What this task involves:
Write the data below out exactly as it stands. Do not include the pictures.
====== Records shown
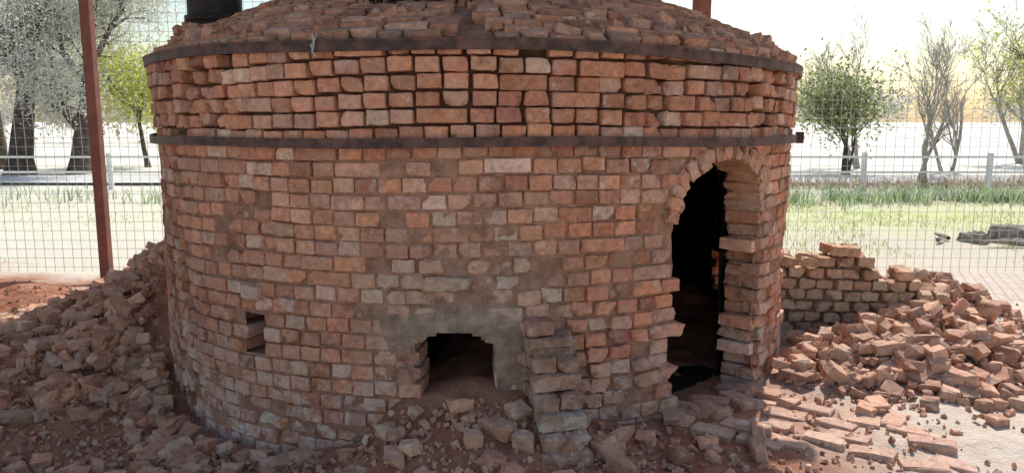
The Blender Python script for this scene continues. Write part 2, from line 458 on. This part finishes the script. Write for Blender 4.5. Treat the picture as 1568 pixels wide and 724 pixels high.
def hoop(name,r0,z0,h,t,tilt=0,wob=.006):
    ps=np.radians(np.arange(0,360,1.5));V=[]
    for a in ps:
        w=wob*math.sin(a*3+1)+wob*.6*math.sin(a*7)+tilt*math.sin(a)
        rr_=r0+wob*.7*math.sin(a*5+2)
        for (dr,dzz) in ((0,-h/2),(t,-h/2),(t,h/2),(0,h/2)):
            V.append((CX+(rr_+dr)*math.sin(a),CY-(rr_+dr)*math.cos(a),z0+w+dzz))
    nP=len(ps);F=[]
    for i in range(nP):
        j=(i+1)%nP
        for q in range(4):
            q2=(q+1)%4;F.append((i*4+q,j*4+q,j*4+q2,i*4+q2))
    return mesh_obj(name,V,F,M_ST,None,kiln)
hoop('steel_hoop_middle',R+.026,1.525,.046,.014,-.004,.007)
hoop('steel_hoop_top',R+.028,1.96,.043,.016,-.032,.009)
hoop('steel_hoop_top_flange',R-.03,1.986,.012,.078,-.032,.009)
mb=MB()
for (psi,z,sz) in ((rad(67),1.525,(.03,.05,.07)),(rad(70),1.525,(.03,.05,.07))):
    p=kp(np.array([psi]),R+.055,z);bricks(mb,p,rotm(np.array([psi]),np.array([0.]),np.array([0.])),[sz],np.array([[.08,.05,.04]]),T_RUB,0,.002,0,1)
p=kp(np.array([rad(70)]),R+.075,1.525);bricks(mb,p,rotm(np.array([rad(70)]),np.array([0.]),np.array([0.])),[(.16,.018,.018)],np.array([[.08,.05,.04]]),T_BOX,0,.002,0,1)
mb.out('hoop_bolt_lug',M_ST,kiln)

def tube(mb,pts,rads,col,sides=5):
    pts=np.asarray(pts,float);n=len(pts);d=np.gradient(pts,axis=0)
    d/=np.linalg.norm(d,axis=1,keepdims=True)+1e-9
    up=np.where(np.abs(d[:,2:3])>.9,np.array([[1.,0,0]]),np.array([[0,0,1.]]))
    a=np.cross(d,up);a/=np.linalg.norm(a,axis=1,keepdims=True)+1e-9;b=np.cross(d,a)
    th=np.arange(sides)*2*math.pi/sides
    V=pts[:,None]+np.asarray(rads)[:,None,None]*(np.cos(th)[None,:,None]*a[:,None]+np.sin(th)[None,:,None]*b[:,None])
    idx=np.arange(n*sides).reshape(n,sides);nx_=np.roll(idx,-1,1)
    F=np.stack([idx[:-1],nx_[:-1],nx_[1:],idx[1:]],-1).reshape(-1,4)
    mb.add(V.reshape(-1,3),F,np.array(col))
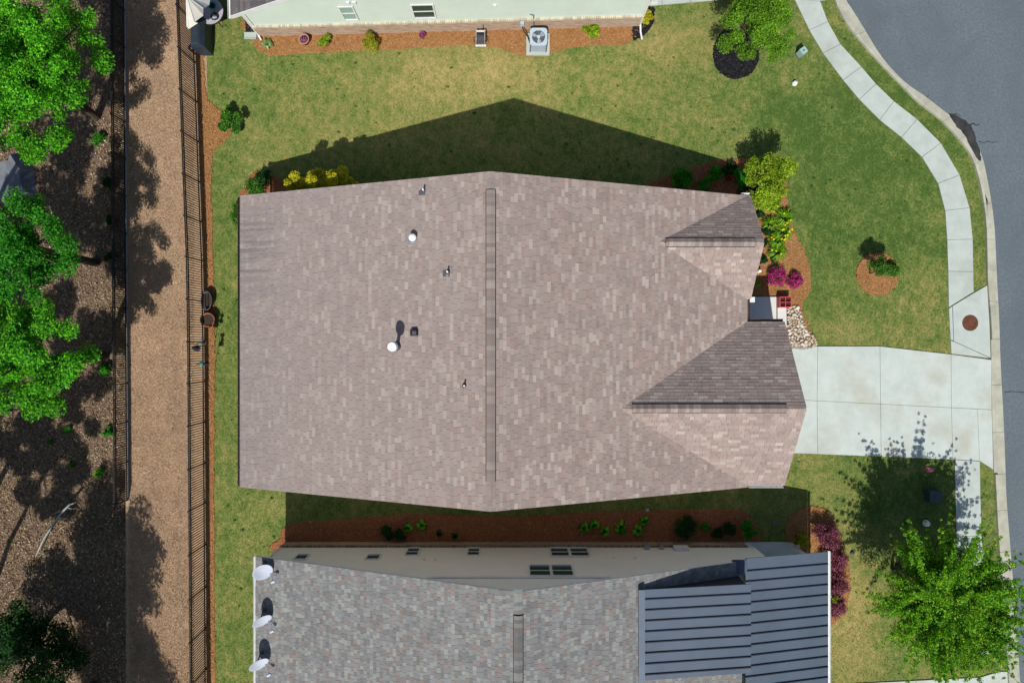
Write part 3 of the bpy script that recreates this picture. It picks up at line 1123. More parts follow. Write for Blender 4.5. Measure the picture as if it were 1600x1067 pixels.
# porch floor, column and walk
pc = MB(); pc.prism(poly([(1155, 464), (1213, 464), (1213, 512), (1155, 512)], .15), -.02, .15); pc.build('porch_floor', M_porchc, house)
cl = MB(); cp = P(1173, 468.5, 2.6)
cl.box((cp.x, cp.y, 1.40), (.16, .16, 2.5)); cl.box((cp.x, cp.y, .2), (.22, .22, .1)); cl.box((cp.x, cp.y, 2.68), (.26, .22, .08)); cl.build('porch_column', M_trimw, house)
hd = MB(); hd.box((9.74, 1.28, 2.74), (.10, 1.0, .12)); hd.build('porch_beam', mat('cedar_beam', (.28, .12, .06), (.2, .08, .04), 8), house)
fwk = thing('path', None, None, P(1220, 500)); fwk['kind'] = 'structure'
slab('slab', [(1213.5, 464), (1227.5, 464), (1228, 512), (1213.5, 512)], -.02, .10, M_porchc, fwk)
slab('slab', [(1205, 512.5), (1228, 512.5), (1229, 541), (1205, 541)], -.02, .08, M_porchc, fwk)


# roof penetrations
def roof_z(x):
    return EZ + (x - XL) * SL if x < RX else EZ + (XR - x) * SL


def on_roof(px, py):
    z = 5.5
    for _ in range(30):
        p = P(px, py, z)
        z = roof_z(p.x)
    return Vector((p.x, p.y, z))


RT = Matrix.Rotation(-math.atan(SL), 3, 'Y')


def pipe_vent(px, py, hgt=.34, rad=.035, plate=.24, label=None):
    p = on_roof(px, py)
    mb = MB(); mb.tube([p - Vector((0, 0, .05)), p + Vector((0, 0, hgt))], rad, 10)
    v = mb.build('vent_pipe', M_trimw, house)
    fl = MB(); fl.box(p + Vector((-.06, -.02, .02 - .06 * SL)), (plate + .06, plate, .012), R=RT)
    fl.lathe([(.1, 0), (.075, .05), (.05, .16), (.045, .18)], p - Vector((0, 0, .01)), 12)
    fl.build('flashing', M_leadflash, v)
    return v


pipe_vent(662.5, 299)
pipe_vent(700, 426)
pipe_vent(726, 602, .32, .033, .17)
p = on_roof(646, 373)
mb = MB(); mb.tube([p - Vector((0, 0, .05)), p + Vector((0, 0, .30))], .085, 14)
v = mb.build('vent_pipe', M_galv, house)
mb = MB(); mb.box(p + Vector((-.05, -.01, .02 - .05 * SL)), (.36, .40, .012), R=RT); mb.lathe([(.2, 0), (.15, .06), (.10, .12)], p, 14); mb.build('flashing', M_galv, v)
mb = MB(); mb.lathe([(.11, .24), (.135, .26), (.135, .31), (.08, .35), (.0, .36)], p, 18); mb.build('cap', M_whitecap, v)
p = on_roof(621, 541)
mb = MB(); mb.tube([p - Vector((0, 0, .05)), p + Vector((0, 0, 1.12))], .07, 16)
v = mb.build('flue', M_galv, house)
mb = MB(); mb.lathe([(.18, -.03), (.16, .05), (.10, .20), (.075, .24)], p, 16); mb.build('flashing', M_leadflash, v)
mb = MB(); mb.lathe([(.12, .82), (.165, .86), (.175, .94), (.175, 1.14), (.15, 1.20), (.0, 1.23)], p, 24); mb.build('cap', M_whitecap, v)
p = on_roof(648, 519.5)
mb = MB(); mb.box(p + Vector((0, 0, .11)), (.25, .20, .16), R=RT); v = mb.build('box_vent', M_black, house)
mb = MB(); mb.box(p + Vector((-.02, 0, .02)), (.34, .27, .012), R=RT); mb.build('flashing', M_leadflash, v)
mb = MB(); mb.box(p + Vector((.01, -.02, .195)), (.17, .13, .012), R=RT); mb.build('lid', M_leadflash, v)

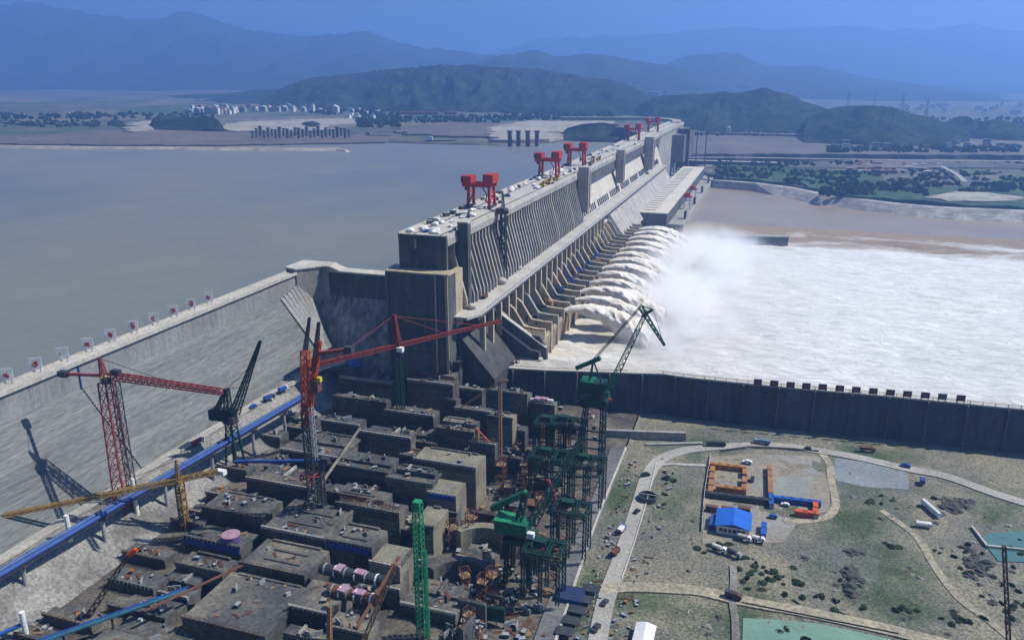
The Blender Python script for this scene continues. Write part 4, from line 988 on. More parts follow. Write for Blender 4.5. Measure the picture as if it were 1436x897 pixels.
============
Full response:
The Blender Python script for this scene continues. Write part 2, from line 458 on. This part finishes the script. Write for Blender 4.5. Treat the picture as 1568 pixels wide and 724 pixels high.
def hoop(name,r0,z0,h,t,tilt=0,wob=.006):
    ps=np.radians(np.arange(0,360,1.5));V=[]
    for a in ps:
        w=wob*math.sin(a*3+1)+wob*.6*math.sin(a*7)+tilt*math.sin(a)
        rr_=r0+wob*.7*math.sin(a*5+2)
        for (dr,dzz) in ((0,-h/2),(t,-h/2),(t,h/2),(0,h/2)):
            V.append((CX+(rr_+dr)*math.sin(a),CY-(rr_+dr)*math.cos(a),z0+w+dzz))
    nP=len(ps);F=[]
    for i in range(nP):
        j=(i+1)%nP
        for q in range(4):
            q2=(q+1)%4;F.append((i*4+q,j*4+q,j*4+q2,i*4+q2))
    return mesh_obj(name,V,F,M_ST,None,kiln)
hoop('steel_hoop_middle',R+.026,1.525,.046,.014,-.004,.007)
hoop('steel_hoop_top',R+.028,1.96,.043,.016,-.032,.009)
hoop('steel_hoop_top_flange',R-.03,1.986,.012,.078,-.032,.009)
mb=MB()
for (psi,z,sz) in ((rad(67),1.525,(.03,.05,.07)),(rad(70),1.525,(.03,.05,.07))):
    p=kp(np.array([psi]),R+.055,z);bricks(mb,p,rotm(np.array([psi]),np.array([0.]),np.array([0.])),[sz],np.array([[.08,.05,.04]]),T_RUB,0,.002,0,1)
p=kp(np.array([rad(70)]),R+.075,1.525);bricks(mb,p,rotm(np.array([rad(70)]),np.array([0.]),np.array([0.])),[(.16,.018,.018)],np.array([[.08,.05,.04]]),T_BOX,0,.002,0,1)
mb.out('hoop_bolt_lug',M_ST,kiln)

def tube(mb,pts,rads,col,sides=5):
    pts=np.asarray(pts,float);n=len(pts);d=np.gradient(pts,axis=0)
    d/=np.linalg.norm(d,axis=1,keepdims=True)+1e-9
    up=np.where(np.abs(d[:,2:3])>.9,np.array([[1.,0,0]]),np.array([[0,0,1.]]))
    a=np.cross(d,up);a/=np.linalg.norm(a,axis=1,keepdims=True)+1e-9;b=np.cross(d,a)
    th=np.arange(sides)*2*math.pi/sides
    V=pts[:,None]+np.asarray(rads)[:,None,None]*(np.cos(th)[None,:,None]*a[:,None]+np.sin(th)[None,:,None]*b[:,None])
    idx=np.arange(n*sides).reshape(n,sides);nx_=np.roll(idx,-1,1)
    F=np.stack([idx[:-1],nx_[:-1],nx_[1:],idx[1:]],-1).reshape(-1,4)
    mb.add(V.reshape(-1,3),F,np.array(col))
Write part 3 of the bpy script that recreates this picture. It picks up at line 1123. More parts follow. Write for Blender 4.5. Measure the picture as if it were 1600x1067 pixels.
# porch floor, column and walk
pc = MB(); pc.prism(poly([(1155, 464), (1213, 464), (1213, 512), (1155, 512)], .15), -.02, .15); pc.build('porch_floor', M_porchc, house)
cl = MB(); cp = P(1173, 468.5, 2.6)
cl.box((cp.x, cp.y, 1.40), (.16, .16, 2.5)); cl.box((cp.x, cp.y, .2), (.22, .22, .1)); cl.box((cp.x, cp.y, 2.68), (.26, .22, .08)); cl.build('porch_column', M_trimw, house)
hd = MB(); hd.box((9.74, 1.28, 2.74), (.10, 1.0, .12)); hd.build('porch_beam', mat('cedar_beam', (.28, .12, .06), (.2, .08, .04), 8), house)
fwk = thing('path', None, None, P(1220, 500)); fwk['kind'] = 'structure'
slab('slab', [(1213.5, 464), (1227.5, 464), (1228, 512), (1213.5, 512)], -.02, .10, M_porchc, fwk)
slab('slab', [(1205, 512.5), (1228, 512.5), (1229, 541), (1205, 541)], -.02, .08, M_porchc, fwk)


# roof penetrations
def roof_z(x):
    return EZ + (x - XL) * SL if x < RX else EZ + (XR - x) * SL


def on_roof(px, py):
    z = 5.5
    for _ in range(30):
        p = P(px, py, z)
        z = roof_z(p.x)
    return Vector((p.x, p.y, z))


RT = Matrix.Rotation(-math.atan(SL), 3, 'Y')


def pipe_vent(px, py, hgt=.34, rad=.035, plate=.24, label=None):
    p = on_roof(px, py)
    mb = MB(); mb.tube([p - Vector((0, 0, .05)), p + Vector((0, 0, hgt))], rad, 10)
    v = mb.build('vent_pipe', M_trimw, house)
    fl = MB(); fl.box(p + Vector((-.06, -.02, .02 - .06 * SL)), (plate + .06, plate, .012), R=RT)
    fl.lathe([(.1, 0), (.075, .05), (.05, .16), (.045, .18)], p - Vector((0, 0, .01)), 12)
    fl.build('flashing', M_leadflash, v)
    return v


pipe_vent(662.5, 299)
pipe_vent(700, 426)
pipe_vent(726, 602, .32, .033, .17)
p = on_roof(646, 373)
mb = MB(); mb.tube([p - Vector((0, 0, .05)), p + Vector((0, 0, .30))], .085, 14)
v = mb.build('vent_pipe', M_galv, house)
mb = MB(); mb.box(p + Vector((-.05, -.01, .02 - .05 * SL)), (.36, .40, .012), R=RT); mb.lathe([(.2, 0), (.15, .06), (.10, .12)], p, 14); mb.build('flashing', M_galv, v)
mb = MB(); mb.lathe([(.11, .24), (.135, .26), (.135, .31), (.08, .35), (.0, .36)], p, 18); mb.build('cap', M_whitecap, v)
p = on_roof(621, 541)
mb = MB(); mb.tube([p - Vector((0, 0, .05)), p + Vector((0, 0, 1.12))], .07, 16)
v = mb.build('flue', M_galv, house)
mb = MB(); mb.lathe([(.18, -.03), (.16, .05), (.10, .20), (.075, .24)], p, 16); mb.build('flashing', M_leadflash, v)
mb = MB(); mb.lathe([(.12, .82), (.165, .86), (.175, .94), (.175, 1.14), (.15, 1.20), (.0, 1.23)], p, 24); mb.build('cap', M_whitecap, v)
p = on_roof(648, 519.5)
mb = MB(); mb.box(p + Vector((0, 0, .11)), (.25, .20, .16), R=RT); v = mb.build('box_vent', M_black, house)
mb = MB(); mb.box(p + Vector((-.02, 0, .02)), (.34, .27, .012), R=RT); mb.build('flashing', M_leadflash, v)
mb = MB(); mb.box(p + Vector((.01, -.02, .195)), (.17, .13, .012), R=RT); mb.build('lid', M_leadflash, v)

The Blender Python script for this scene continues. Write part 4, from line 988 on. More parts follow. Write for Blender 4.5. Measure the picture as if it were 1436x897 pixels.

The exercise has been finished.